Exercise directions:
Beginning with the line where "b = MB(); b.box((-2.5, DY0-.6, 0), (-2.4, D, H));" appears, restate the lines word for word through the last one in the listing.

Source material:
───

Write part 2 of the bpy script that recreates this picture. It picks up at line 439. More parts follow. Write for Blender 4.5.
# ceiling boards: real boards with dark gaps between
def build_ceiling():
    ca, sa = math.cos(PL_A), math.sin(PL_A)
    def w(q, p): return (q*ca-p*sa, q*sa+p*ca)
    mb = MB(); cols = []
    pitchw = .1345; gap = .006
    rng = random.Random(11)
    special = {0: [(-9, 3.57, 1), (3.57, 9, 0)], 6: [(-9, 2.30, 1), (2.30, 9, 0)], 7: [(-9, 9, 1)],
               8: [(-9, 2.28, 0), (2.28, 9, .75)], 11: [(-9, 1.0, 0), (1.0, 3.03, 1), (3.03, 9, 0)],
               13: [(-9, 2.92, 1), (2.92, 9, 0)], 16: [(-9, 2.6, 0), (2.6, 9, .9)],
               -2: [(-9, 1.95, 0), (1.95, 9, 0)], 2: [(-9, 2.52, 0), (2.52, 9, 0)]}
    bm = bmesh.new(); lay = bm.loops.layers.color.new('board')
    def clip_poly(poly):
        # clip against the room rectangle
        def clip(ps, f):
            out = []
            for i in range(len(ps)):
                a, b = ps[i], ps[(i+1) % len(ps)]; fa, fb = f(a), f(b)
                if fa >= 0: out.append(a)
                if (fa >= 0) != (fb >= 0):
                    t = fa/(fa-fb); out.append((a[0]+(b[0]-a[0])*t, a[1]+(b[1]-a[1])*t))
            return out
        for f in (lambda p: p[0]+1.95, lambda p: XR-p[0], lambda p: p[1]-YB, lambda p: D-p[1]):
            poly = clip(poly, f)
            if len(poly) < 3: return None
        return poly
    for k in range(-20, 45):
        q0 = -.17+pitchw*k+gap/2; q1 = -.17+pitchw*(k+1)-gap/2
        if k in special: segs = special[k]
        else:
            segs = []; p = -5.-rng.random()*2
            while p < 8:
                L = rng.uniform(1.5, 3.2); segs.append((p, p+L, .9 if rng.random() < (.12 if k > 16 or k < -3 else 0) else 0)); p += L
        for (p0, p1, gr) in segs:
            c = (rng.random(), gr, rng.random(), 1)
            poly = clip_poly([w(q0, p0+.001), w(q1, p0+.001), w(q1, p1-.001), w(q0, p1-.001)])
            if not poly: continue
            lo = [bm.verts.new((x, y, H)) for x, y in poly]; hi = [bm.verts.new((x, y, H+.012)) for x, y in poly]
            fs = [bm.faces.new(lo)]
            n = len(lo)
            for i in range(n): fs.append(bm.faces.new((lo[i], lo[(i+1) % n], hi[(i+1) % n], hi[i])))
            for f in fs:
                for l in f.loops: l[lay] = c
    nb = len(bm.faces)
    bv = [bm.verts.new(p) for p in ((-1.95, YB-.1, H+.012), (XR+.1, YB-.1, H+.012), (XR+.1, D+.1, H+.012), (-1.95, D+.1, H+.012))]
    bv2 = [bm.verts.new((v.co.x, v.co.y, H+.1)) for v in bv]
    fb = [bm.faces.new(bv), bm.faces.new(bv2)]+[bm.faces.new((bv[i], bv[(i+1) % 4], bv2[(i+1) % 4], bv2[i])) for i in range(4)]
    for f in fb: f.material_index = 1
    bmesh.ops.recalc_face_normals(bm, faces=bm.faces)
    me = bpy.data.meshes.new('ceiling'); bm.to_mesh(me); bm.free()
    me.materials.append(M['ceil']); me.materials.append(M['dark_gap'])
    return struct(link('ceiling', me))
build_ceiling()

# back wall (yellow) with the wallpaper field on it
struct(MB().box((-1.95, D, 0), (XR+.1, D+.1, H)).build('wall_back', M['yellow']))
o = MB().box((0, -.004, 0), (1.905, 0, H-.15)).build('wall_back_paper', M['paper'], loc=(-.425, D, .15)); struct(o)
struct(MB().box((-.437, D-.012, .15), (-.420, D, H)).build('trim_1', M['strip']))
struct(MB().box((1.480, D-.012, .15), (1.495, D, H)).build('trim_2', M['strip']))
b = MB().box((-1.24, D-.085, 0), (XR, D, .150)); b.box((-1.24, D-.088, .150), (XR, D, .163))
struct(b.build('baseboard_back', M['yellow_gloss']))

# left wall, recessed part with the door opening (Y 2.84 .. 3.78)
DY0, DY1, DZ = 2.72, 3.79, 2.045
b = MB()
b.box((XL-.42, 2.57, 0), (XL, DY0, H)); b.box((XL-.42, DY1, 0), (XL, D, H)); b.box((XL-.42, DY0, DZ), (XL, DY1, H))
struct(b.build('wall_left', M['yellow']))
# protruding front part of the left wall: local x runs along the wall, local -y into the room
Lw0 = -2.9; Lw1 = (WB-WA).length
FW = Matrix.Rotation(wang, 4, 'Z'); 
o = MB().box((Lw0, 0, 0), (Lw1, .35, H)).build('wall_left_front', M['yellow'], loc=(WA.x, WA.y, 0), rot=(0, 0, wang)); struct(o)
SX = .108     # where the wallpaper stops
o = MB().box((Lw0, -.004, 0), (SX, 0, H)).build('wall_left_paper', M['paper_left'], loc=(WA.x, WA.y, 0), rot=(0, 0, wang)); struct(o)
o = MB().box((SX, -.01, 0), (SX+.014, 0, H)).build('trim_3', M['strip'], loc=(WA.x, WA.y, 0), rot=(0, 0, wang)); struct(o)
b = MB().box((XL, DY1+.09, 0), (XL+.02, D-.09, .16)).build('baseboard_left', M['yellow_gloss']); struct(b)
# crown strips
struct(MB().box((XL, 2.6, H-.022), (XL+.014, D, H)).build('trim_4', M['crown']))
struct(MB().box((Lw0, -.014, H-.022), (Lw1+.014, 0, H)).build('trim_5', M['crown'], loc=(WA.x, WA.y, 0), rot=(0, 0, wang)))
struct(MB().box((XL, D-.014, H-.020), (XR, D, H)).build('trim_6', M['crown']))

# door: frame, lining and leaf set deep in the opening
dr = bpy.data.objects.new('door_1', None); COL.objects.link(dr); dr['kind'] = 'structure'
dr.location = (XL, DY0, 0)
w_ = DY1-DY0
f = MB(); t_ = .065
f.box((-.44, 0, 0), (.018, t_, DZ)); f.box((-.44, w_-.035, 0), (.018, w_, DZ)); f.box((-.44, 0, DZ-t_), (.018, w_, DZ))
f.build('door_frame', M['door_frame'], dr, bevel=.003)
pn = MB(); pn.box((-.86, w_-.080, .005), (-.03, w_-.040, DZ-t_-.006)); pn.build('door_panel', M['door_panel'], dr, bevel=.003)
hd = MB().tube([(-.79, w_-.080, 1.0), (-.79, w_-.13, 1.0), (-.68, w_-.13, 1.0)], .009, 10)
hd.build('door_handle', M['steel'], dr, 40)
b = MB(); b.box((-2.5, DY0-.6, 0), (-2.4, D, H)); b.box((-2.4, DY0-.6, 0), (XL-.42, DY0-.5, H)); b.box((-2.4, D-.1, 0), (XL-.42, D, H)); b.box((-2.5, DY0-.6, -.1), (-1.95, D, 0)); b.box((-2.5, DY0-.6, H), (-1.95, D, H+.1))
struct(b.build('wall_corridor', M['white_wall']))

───

Result:
b = MB(); b.box((-2.5, DY0-.6, 0), (-2.4, D, H)); b.box((-2.4, DY0-.6, 0), (XL-.42, DY0-.5, H)); b.box((-2.4, D-.1, 0), (XL-.42, D, H)); b.box((-2.5, DY0-.6, -.1), (-1.95, D, 0)); b.box((-2.5, DY0-.6, H), (-1.95, D, H+.1))
struct(b.build('wall_corridor', M['white_wall']))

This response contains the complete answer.